§ Task directions: Below is the data. Give it again, complete and exact.

# start of Collected data

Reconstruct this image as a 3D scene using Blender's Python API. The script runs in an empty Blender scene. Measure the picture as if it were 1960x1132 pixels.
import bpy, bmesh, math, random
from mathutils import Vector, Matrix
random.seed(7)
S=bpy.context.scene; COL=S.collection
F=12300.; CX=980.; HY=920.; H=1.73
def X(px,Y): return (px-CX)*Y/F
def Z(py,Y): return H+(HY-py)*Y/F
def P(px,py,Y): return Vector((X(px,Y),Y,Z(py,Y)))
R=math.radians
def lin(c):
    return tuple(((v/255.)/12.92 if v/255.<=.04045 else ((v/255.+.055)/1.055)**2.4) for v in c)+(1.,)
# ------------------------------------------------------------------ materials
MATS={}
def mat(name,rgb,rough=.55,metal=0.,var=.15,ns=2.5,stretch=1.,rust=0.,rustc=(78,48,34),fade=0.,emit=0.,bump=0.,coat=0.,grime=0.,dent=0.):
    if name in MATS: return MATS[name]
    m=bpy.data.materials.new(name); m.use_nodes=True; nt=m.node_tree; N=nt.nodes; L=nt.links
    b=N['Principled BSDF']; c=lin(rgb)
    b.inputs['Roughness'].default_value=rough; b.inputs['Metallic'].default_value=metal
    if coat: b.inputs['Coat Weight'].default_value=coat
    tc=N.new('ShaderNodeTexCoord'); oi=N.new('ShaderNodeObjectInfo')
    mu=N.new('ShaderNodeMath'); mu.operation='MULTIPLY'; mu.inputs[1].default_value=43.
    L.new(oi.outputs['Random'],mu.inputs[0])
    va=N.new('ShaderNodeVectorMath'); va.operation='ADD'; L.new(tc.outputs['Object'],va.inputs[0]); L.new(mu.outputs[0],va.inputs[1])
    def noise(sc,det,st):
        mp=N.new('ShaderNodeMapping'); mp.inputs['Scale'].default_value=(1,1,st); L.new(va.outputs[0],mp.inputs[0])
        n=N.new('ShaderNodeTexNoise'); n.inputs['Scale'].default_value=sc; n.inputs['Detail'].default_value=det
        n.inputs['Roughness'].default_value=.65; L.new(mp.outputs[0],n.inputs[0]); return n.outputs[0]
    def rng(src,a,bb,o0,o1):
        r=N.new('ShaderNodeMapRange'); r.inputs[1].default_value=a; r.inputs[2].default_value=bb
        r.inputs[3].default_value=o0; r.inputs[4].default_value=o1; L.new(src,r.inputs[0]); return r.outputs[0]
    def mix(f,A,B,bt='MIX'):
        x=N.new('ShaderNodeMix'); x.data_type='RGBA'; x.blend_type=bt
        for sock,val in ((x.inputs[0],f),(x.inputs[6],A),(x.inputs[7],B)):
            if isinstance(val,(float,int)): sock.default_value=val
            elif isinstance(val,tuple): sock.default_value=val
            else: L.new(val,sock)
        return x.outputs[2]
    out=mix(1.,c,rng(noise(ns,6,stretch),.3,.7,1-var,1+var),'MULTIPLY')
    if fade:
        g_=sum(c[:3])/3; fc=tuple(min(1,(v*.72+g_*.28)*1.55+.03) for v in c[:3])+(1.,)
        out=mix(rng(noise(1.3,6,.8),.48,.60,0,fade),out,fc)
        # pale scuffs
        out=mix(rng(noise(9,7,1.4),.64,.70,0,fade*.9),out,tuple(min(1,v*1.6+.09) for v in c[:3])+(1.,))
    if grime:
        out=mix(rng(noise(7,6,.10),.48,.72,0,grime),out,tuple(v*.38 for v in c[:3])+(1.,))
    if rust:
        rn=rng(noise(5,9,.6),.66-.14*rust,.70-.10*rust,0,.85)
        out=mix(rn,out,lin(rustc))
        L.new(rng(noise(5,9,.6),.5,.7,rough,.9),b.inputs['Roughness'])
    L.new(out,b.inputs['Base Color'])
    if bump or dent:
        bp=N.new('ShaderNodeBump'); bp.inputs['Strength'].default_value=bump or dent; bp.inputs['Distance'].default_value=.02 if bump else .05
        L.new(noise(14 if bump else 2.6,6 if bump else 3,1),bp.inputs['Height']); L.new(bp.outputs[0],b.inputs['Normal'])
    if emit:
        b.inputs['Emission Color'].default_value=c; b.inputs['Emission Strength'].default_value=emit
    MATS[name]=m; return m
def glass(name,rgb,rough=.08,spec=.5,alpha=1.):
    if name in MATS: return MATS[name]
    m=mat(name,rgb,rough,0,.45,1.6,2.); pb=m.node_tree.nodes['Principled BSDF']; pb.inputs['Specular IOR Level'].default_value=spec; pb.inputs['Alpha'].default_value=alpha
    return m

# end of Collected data

§ Solution for this task:
Reconstruct this image as a 3D scene using Blender's Python API. The script runs in an empty Blender scene. Measure the picture as if it were 1960x1132 pixels.
import bpy, bmesh, math, random
from mathutils import Vector, Matrix
random.seed(7)
S=bpy.context.scene; COL=S.collection
F=12300.; CX=980.; HY=920.; H=1.73
def X(px,Y): return (px-CX)*Y/F
def Z(py,Y): return H+(HY-py)*Y/F
def P(px,py,Y): return Vector((X(px,Y),Y,Z(py,Y)))
R=math.radians
def lin(c):
    return tuple(((v/255.)/12.92 if v/255.<=.04045 else ((v/255.+.055)/1.055)**2.4) for v in c)+(1.,)
# ------------------------------------------------------------------ materials
MATS={}
def mat(name,rgb,rough=.55,metal=0.,var=.15,ns=2.5,stretch=1.,rust=0.,rustc=(78,48,34),fade=0.,emit=0.,bump=0.,coat=0.,grime=0.,dent=0.):
    if name in MATS: return MATS[name]
    m=bpy.data.materials.new(name); m.use_nodes=True; nt=m.node_tree; N=nt.nodes; L=nt.links
    b=N['Principled BSDF']; c=lin(rgb)
    b.inputs['Roughness'].default_value=rough; b.inputs['Metallic'].default_value=metal
    if coat: b.inputs['Coat Weight'].default_value=coat
    tc=N.new('ShaderNodeTexCoord'); oi=N.new('ShaderNodeObjectInfo')
    mu=N.new('ShaderNodeMath'); mu.operation='MULTIPLY'; mu.inputs[1].default_value=43.
    L.new(oi.outputs['Random'],mu.inputs[0])
    va=N.new('ShaderNodeVectorMath'); va.operation='ADD'; L.new(tc.outputs['Object'],va.inputs[0]); L.new(mu.outputs[0],va.inputs[1])
    def noise(sc,det,st):
        mp=N.new('ShaderNodeMapping'); mp.inputs['Scale'].default_value=(1,1,st); L.new(va.outputs[0],mp.inputs[0])
        n=N.new('ShaderNodeTexNoise'); n.inputs['Scale'].default_value=sc; n.inputs['Detail'].default_value=det
        n.inputs['Roughness'].default_value=.65; L.new(mp.outputs[0],n.inputs[0]); return n.outputs[0]
    def rng(src,a,bb,o0,o1):
        r=N.new('ShaderNodeMapRange'); r.inputs[1].default_value=a; r.inputs[2].default_value=bb
        r.inputs[3].default_value=o0; r.inputs[4].default_value=o1; L.new(src,r.inputs[0]); return r.outputs[0]
    def mix(f,A,B,bt='MIX'):
        x=N.new('ShaderNodeMix'); x.data_type='RGBA'; x.blend_type=bt
        for sock,val in ((x.inputs[0],f),(x.inputs[6],A),(x.inputs[7],B)):
            if isinstance(val,(float,int)): sock.default_value=val
            elif isinstance(val,tuple): sock.default_value=val
            else: L.new(val,sock)
        return x.outputs[2]
    out=mix(1.,c,rng(noise(ns,6,stretch),.3,.7,1-var,1+var),'MULTIPLY')
    if fade:
        g_=sum(c[:3])/3; fc=tuple(min(1,(v*.72+g_*.28)*1.55+.03) for v in c[:3])+(1.,)
        out=mix(rng(noise(1.3,6,.8),.48,.60,0,fade),out,fc)
        # pale scuffs
        out=mix(rng(noise(9,7,1.4),.64,.70,0,fade*.9),out,tuple(min(1,v*1.6+.09) for v in c[:3])+(1.,))
    if grime:
        out=mix(rng(noise(7,6,.10),.48,.72,0,grime),out,tuple(v*.38 for v in c[:3])+(1.,))
    if rust:
        rn=rng(noise(5,9,.6),.66-.14*rust,.70-.10*rust,0,.85)
        out=mix(rn,out,lin(rustc))
        L.new(rng(noise(5,9,.6),.5,.7,rough,.9),b.inputs['Roughness'])
    L.new(out,b.inputs['Base Color'])
    if bump or dent:
        bp=N.new('ShaderNodeBump'); bp.inputs['Strength'].default_value=bump or dent; bp.inputs['Distance'].default_value=.02 if bump else .05
        L.new(noise(14 if bump else 2.6,6 if bump else 3,1),bp.inputs['Height']); L.new(bp.outputs[0],b.inputs['Normal'])
    if emit:
        b.inputs['Emission Color'].default_value=c; b.inputs['Emission Strength'].default_value=emit
    MATS[name]=m; return m
def glass(name,rgb,rough=.08,spec=.5,alpha=1.):
    if name in MATS: return MATS[name]
    m=mat(name,rgb,rough,0,.45,1.6,2.); pb=m.node_tree.nodes['Principled BSDF']; pb.inputs['Specular IOR Level'].default_value=spec; pb.inputs['Alpha'].default_value=alpha
    return m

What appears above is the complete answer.